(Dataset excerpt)
--
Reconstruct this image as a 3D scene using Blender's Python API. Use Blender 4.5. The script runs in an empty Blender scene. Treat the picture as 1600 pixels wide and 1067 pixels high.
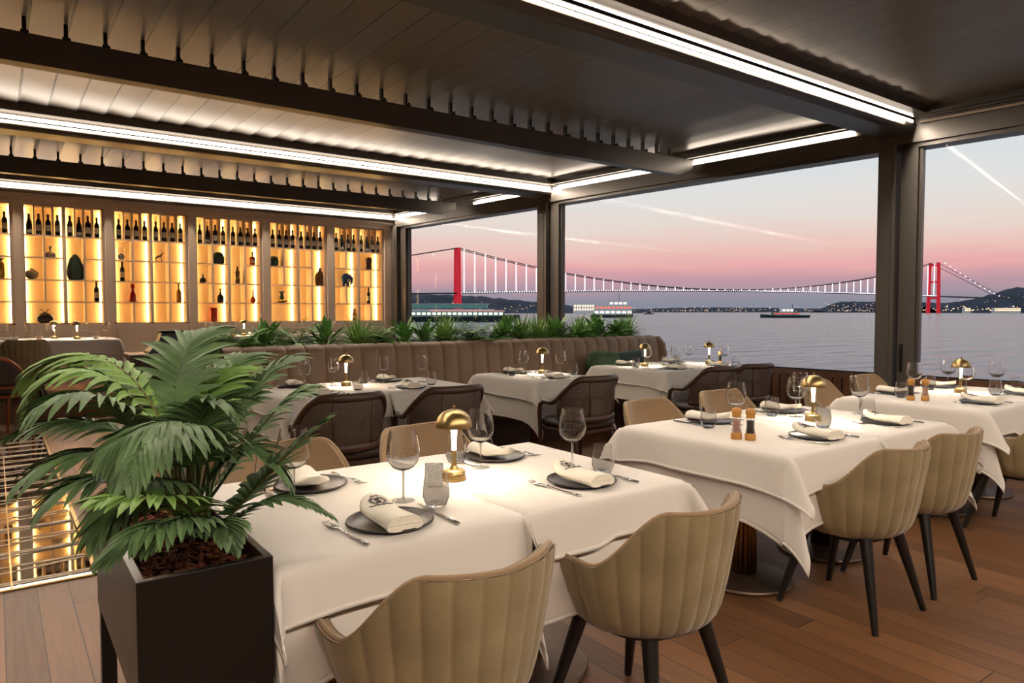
import bpy, math, random
from mathutils import Vector, Matrix, noise
PI = math.pi
S = bpy.context.scene
COL = S.collection
random.seed(7)

# ------------------------------------------------------------------ camera
FPX = 1104.0; PITCH = math.radians(2.45); YAW = math.radians(36.2); EYE = Vector((0, 0, 1.35))
FW = Vector((math.sin(YAW)*math.cos(PITCH), math.cos(YAW)*math.cos(PITCH), -math.sin(PITCH)))
RT = Vector((math.cos(YAW), -math.sin(YAW), 0)); UP = RT.cross(FW)
cam_data = bpy.data.cameras.new('camera'); cam = bpy.data.objects.new('camera', cam_data); COL.objects.link(cam)
cam_data.sensor_width = 36; cam_data.sensor_fit = 'HORIZONTAL'; cam_data.lens = FPX/1600*36
cam_data.clip_start = .05; cam_data.clip_end = 30000
cam.matrix_world = Matrix(((RT.x, UP.x, -FW.x, EYE.x), (RT.y, UP.y, -FW.y, EYE.y), (RT.z, UP.z, -FW.z, EYE.z), (0, 0, 0, 1)))
S.camera = cam
def ray(px, py): return FW + RT*((px-800)/FPX) - UP*((py-533.5)/FPX)
def on_z(px, py, z): d = ray(px, py); return EYE + d*((z-EYE.z)/d.z)
def on_y(px, py, y): d = ray(px, py); return EYE + d*(y/d.y)
def deep(px, py, dist): return EYE + ray(px, py)*dist

# ------------------------------------------------------------------ exposure, sky
S.view_settings.view_transform = 'Standard'; S.view_settings.look = 'None'
S.view_settings.exposure = 0.0; S.view_settings.gamma = 1.0; S.view_settings.use_curve_mapping = False
LED = 13.0          # radiance of the ceiling strips
LEDC = (1.0, .86, .71)
def srgb(r, g, b):
    def f(c):
        c /= 255.0
        return c/12.92 if c <= .04045 else ((c+.055)/1.055)**2.4
    return (f(r), f(g), f(b), 1)
w = bpy.data.worlds.new('dusk_sky'); S.world = w; w.use_nodes = True
nt = w.node_tree; nt.nodes.clear()
wo = nt.nodes.new('ShaderNodeOutputWorld'); bg = nt.nodes.new('ShaderNodeBackground')
tc = nt.nodes.new('ShaderNodeTexCoord'); sp = nt.nodes.new('ShaderNodeSeparateXYZ')
nt.links.new(tc.outputs['Generated'], sp.inputs[0])
mr = nt.nodes.new('ShaderNodeMapRange'); mr.inputs[1].default_value = -.02; mr.inputs[2].default_value = .40
nt.links.new(sp.outputs['Z'], mr.inputs[0])
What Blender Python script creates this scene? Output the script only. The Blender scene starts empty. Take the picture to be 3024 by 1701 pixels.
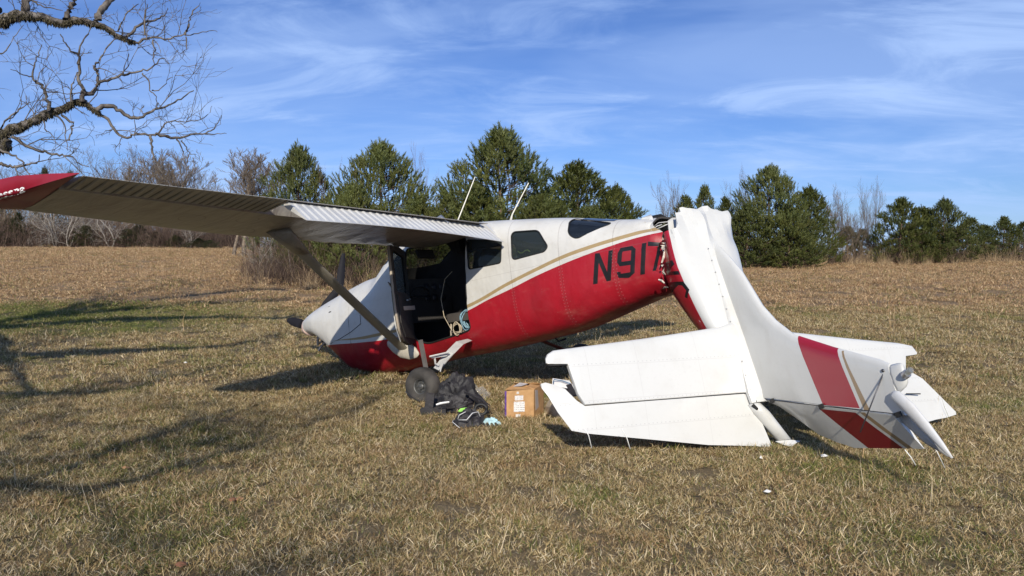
import bpy, bmesh, math, random
import numpy as np
from mathutils import Vector, Matrix, noise

S = bpy.context.scene
COL = S.collection
rad = math.radians

# ------------------------------------------------------------------ camera, sky, sun, exposure
cam_d = bpy.data.cameras.new('camera'); cam = bpy.data.objects.new('camera', cam_d); COL.objects.link(cam)
S.camera = cam
cam_d.sensor_width = 36.0; cam_d.lens = 26.19; cam_d.clip_start = 0.05; cam_d.clip_end = 4000
CAMZ = 1.65; PITCH = math.atan(80.5 / 2200.0)
cam.location = (0, 0, CAMZ); cam.rotation_euler = (math.pi / 2 - PITCH, 0, 0)

SUN_EL = 26.0; SUN_AZ = 3.0      # the sun stands behind the camera; degrees
W = bpy.data.worlds.new('World'); S.world = W; W.use_nodes = True
wn = W.node_tree.nodes; wl = W.node_tree.links; wn.clear()
wo = wn.new('ShaderNodeOutputWorld'); bg = wn.new('ShaderNodeBackground'); sky = wn.new('ShaderNodeTexSky')
sky.sky_type = 'NISHITA'; sky.sun_disc = False; sky.sun_elevation = rad(SUN_EL); sky.sun_rotation = rad(180 - SUN_AZ)
sky.altitude = 200; sky.air_density = 1.0; sky.dust_density = 0.25; sky.ozone_density = 2.6
bg.inputs['Strength'].default_value = 0.068
# thin cirrus, laid out on a high flat layer (direction / height)
tc = wn.new('ShaderNodeTexCoord'); sx = wn.new('ShaderNodeSeparateXYZ'); wl.new(tc.outputs['Generated'], sx.inputs[0])
def wm(op, a, b=None, c=None):
    n = wn.new('ShaderNodeMath'); n.operation = op
    for i, v in enumerate((a, b, c)):
        if v is None: continue
        if isinstance(v, (int, float)): n.inputs[i].default_value = v
        else: wl.new(v, n.inputs[i])
    return n.outputs[0]
zc = wm('ADD', wm('MAXIMUM', sx.outputs[2], 0.0), 0.16)
cx = wm('DIVIDE', sx.outputs[0], zc); cy = wm('DIVIDE', sx.outputs[1], zc)
cv = wn.new('ShaderNodeCombineXYZ'); wl.new(cx, cv.inputs[0]); wl.new(cy, cv.inputs[1])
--
**GOAL:**
Exact duplication of all the records is required; pictures are omitted from the copy.

**ANSWER TO THIS TASK:**
Reconstruct this image as a 3D scene using Blender's Python API. Use Blender 4.5. The script runs in an empty Blender scene. Treat the picture as 1600 pixels wide and 1067 pixels high.
import bpy, math, random
from mathutils import Vector, Matrix, noise
PI = math.pi
S = bpy.context.scene
COL = S.collection
random.seed(7)

# ------------------------------------------------------------------ camera
FPX = 1104.0; PITCH = math.radians(2.45); YAW = math.radians(36.2); EYE = Vector((0, 0, 1.35))
FW = Vector((math.sin(YAW)*math.cos(PITCH), math.cos(YAW)*math.cos(PITCH), -math.sin(PITCH)))
RT = Vector((math.cos(YAW), -math.sin(YAW), 0)); UP = RT.cross(FW)
cam_data = bpy.data.cameras.new('camera'); cam = bpy.data.objects.new('camera', cam_data); COL.objects.link(cam)
cam_data.sensor_width = 36; cam_data.sensor_fit = 'HORIZONTAL'; cam_data.lens = FPX/1600*36
cam_data.clip_start = .05; cam_data.clip_end = 30000
cam.matrix_world = Matrix(((RT.x, UP.x, -FW.x, EYE.x), (RT.y, UP.y, -FW.y, EYE.y), (RT.z, UP.z, -FW.z, EYE.z), (0, 0, 0, 1)))
S.camera = cam
def ray(px, py): return FW + RT*((px-800)/FPX) - UP*((py-533.5)/FPX)
def on_z(px, py, z): d = ray(px, py); return EYE + d*((z-EYE.z)/d.z)
def on_y(px, py, y): d = ray(px, py); return EYE + d*(y/d.y)
def deep(px, py, dist): return EYE + ray(px, py)*dist

# ------------------------------------------------------------------ exposure, sky
S.view_settings.view_transform = 'Standard'; S.view_settings.look = 'None'
S.view_settings.exposure = 0.0; S.view_settings.gamma = 1.0; S.view_settings.use_curve_mapping = False
LED = 13.0          # radiance of the ceiling strips
LEDC = (1.0, .86, .71)
def srgb(r, g, b):
    def f(c):
        c /= 255.0
        return c/12.92 if c <= .04045 else ((c+.055)/1.055)**2.4
    return (f(r), f(g), f(b), 1)
w = bpy.data.worlds.new('dusk_sky'); S.world = w; w.use_nodes = True
nt = w.node_tree; nt.nodes.clear()
wo = nt.nodes.new('ShaderNodeOutputWorld'); bg = nt.nodes.new('ShaderNodeBackground')
tc = nt.nodes.new('ShaderNodeTexCoord'); sp = nt.nodes.new('ShaderNodeSeparateXYZ')
nt.links.new(tc.outputs['Generated'], sp.inputs[0])
mr = nt.nodes.new('ShaderNodeMapRange'); mr.inputs[1].default_value = -.02; mr.inputs[2].default_value = .40
nt.links.new(sp.outputs['Z'], mr.inputs[0])
What Blender Python script creates this scene? Output the script only. The Blender scene starts empty. Take the picture to be 3024 by 1701 pixels.
import bpy, bmesh, math, random
import numpy as np
from mathutils import Vector, Matrix, noise

S = bpy.context.scene
COL = S.collection
rad = math.radians

# ------------------------------------------------------------------ camera, sky, sun, exposure
cam_d = bpy.data.cameras.new('camera'); cam = bpy.data.objects.new('camera', cam_d); COL.objects.link(cam)
S.camera = cam
cam_d.sensor_width = 36.0; cam_d.lens = 26.19; cam_d.clip_start = 0.05; cam_d.clip_end = 4000
CAMZ = 1.65; PITCH = math.atan(80.5 / 2200.0)
cam.location = (0, 0, CAMZ); cam.rotation_euler = (math.pi / 2 - PITCH, 0, 0)

SUN_EL = 26.0; SUN_AZ = 3.0      # the sun stands behind the camera; degrees
W = bpy.data.worlds.new('World'); S.world = W; W.use_nodes = True
wn = W.node_tree.nodes; wl = W.node_tree.links; wn.clear()
wo = wn.new('ShaderNodeOutputWorld'); bg = wn.new('ShaderNodeBackground'); sky = wn.new('ShaderNodeTexSky')
sky.sky_type = 'NISHITA'; sky.sun_disc = False; sky.sun_elevation = rad(SUN_EL); sky.sun_rotation = rad(180 - SUN_AZ)
sky.altitude = 200; sky.air_density = 1.0; sky.dust_density = 0.25; sky.ozone_density = 2.6
bg.inputs['Strength'].default_value = 0.068
# thin cirrus, laid out on a high flat layer (direction / height)
tc = wn.new('ShaderNodeTexCoord'); sx = wn.new('ShaderNodeSeparateXYZ'); wl.new(tc.outputs['Generated'], sx.inputs[0])
def wm(op, a, b=None, c=None):
    n = wn.new('ShaderNodeMath'); n.operation = op
    for i, v in enumerate((a, b, c)):
        if v is None: continue
        if isinstance(v, (int, float)): n.inputs[i].default_value = v
        else: wl.new(v, n.inputs[i])
    return n.outputs[0]
zc = wm('ADD', wm('MAXIMUM', sx.outputs[2], 0.0), 0.16)
cx = wm('DIVIDE', sx.outputs[0], zc); cy = wm('DIVIDE', sx.outputs[1], zc)
cv = wn.new('ShaderNodeCombineXYZ'); wl.new(cx, cv.inputs[0]); wl.new(cy, cv.inputs[1])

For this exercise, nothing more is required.